We built our responsive pages, improved the look and feel, and also optimized the performance of our site. But before the application goes live, it is the duty of a developer (or dedicated tester) to test the performance of the website.
There is a set of tools that we can use:
- mobiReady (http://ready.mobi/): This free tool is used for testing the performance of a responsive website across different resolutions in parallel. It gives each page a score out of five, based on factors such as data sent or received and number of requests made.
- Webpagetest (http://www.webpagetest.org/): This online tool helps in testing the performance of a website with respect to specific location and browser for which we want the result. We can test a page for a number of different factors, such as caching static content, effective use of CDN, or if keep alive has been enabled.
- Google's Pagespeed InsightsTool (https://developers.google.com/speed/pagespeed/insights/): With this tool we can do the speed analysis of our responsive website for both desktop and mobile versions of the site. This tool rates the website out of 100 for the speed and user experience, providing a list of pointers we can fix, along with details on how they can be fixed.
- IntoDns.com (http://www.intodns.com/): Although this is not a performance testing tool as such, it can help determine if the performance of our site is affected, as a result of issues with our DNS. It provides a report of the website and mail servers, which we can use to fix issues and ultimately help keep performance at peak efficiency.
- YSlow (http://yslow.org/): This bookmarklet grades any chosen website into either one of three predefined rulesets or a custom one we define. It offers suggestions for where we can improve the page's performance, based on an array of different values, such as DNS lookups, making AJAX cacheable, avoiding CSS expressions, and configuring eTags.
These are some useful tools, which can help with performance and optimization of our site (with plenty more available online). However, we are missing out on an opportunity, if we focus purely on these tools. What about using what is already available in our browser?
Most (if not all) browsers have some form of DOM inspector built in to the browser or available as a standalone option. These can provide some good information that we can use as a precursor to more in-depth details from external services. To see what is possible, let's explore what we can get if we run a simple check on a website in a DOM inspector; for this example, we will use that doyenne of online retail, Amazon; it has sites available all over the world. We will perform the same test twice: the first one will be as a desktop browser and the second as an (emulated) mobile version, using Chrome's built-in DOM inspector.
For our test, we'll start with a desktop browser—we'll use Google's Chrome as it has a good set of tools; other browsers can also be used, but you may not get quite the same results. Let's make a start, using Amazon as the basis for our test:
Here's what we need to do:
- Fire up Chrome, then press Shift + Ctrl + I to display the Developer toolbar.
- Look for the red record button toward the top left of the window, then click on it.

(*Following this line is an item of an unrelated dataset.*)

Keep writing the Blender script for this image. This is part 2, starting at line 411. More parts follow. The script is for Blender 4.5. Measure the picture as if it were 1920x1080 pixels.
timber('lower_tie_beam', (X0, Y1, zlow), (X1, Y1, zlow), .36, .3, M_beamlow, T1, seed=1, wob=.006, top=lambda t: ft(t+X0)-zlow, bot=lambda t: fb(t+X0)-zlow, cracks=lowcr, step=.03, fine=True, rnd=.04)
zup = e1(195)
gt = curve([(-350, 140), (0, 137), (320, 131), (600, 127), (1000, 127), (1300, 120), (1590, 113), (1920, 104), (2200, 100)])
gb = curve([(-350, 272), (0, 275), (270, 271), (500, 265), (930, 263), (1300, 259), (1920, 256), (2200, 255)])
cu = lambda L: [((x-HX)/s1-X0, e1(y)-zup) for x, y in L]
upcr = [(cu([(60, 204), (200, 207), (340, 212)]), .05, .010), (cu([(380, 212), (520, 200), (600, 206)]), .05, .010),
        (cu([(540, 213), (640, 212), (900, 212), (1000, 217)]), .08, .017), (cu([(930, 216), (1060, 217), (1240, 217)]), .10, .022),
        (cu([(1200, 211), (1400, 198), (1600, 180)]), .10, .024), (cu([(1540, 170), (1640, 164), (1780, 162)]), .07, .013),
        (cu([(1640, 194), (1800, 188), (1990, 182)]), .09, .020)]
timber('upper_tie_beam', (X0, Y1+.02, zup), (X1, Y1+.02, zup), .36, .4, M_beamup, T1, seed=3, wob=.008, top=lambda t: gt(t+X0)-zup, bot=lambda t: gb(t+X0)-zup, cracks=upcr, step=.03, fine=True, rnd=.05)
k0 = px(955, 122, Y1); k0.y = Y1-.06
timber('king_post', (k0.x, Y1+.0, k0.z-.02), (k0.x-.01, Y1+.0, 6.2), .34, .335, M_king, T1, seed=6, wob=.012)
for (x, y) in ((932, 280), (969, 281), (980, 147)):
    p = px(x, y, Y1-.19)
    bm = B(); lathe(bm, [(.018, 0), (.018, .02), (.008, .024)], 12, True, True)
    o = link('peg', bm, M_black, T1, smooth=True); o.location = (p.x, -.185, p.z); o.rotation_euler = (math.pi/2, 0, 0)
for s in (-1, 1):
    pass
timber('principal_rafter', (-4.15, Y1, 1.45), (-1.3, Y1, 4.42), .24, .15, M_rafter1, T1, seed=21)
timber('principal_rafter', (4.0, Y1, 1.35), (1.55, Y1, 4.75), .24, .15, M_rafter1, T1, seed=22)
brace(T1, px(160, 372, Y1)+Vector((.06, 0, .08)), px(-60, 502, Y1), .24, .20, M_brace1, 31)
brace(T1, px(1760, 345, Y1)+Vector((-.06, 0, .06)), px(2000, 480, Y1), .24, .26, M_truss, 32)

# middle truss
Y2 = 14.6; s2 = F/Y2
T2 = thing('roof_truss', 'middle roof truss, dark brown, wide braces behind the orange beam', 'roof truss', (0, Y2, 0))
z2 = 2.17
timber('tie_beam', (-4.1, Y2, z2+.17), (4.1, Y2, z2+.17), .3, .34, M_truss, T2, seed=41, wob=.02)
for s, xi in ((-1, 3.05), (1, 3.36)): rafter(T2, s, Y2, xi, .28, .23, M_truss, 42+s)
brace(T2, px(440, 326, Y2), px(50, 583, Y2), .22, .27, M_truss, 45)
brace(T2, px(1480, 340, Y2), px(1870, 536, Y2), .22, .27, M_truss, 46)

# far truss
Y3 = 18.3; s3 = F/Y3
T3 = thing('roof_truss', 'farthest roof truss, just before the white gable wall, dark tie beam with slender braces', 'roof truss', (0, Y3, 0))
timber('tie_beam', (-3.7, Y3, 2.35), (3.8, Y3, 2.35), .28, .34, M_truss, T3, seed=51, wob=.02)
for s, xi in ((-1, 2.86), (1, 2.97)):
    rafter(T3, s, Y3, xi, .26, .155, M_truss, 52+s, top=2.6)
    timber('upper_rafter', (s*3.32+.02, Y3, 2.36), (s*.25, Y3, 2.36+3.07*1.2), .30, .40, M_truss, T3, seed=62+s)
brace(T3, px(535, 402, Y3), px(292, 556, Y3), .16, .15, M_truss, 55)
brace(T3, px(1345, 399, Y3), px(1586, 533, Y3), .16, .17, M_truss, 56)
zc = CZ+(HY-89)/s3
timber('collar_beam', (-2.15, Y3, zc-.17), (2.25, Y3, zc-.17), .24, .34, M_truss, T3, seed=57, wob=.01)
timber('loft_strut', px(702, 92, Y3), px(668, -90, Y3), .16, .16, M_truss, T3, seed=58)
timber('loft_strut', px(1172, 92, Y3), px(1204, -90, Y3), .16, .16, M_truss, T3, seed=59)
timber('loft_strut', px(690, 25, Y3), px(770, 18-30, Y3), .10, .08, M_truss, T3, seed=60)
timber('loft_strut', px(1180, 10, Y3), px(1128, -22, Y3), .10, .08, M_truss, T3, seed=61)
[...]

- Revert back to Chrome's window, then browse to http://www.amazon.com. As soon as the page has finished loading, click on the red record button to stop recording.
At this point, we will have a set of results we can browse through, similar to this extract:
At first, these results may not make sense, but the details we want are at the foot of the window.
This shows the number of server requests made, the amount of content transferred, and the times taken to initially parse the DOM (DOMContentLoaded); then, fully download the content (indicated by Finish and the Load event being fired).
Even though Amazon's site downloads a reasonable amount of content, they've made good use of some of the tricks we've covered, to help reduce bandwidth usage and increase page rendering speed. How can we tell? Try clicking on the bottom two links shown in the screenshot (or links 4 and 5 in the asset list shown within the browser).
The first link shows a minified CSS style sheet; if we look at it in more detail, it is possible to surmise that some of the links within were generated using an automated process. The PNG filename in one example is over 70+ characters long! The use of long names will increase the file size of the file concerned; images need to be accurately named, but with sensible filename lengths!
Considering the size of the page and the number of requests, it is possible to think that this website faces performance issues. However, if we look more carefully, we can see a lot of content is being loaded in the background. This means we're still providing a good user experience, with prioritized content being loaded first, and content of lesser priority being loaded in the background.
Note
To learn more about what all of the settings mean within the Network tab of Chrome's developer toolbar, take a look at the main documentation on the Google Developer's site, at http://bit.ly/2ay9H8g.
Let's change track now, and focus on viewing the same site on a mobile device—this time the iPhone 6 Plus.
We perform the same test again, but this time set Chrome to emulate an iPhone 6 Plus, then we should see this:
The real test though is in the number of requests made, amount of data transferred, and the time taken to load the page. This time around, our browser made 103 requests, with 1.8 MB transferred from the server and completed the total download in approximately 12 seconds:
Here, we can clearly see that to provide best user experience to its customers, Amazon has cleverly reduced the page size and the number of requests.
We should constantly monitor our sites for performance; with CSS3 attributes being added or updated frequently, we can begin to update our site and start to remove dependencies on external libraries, which allows us to increase the speed of our site and ultimately provide a better user experience.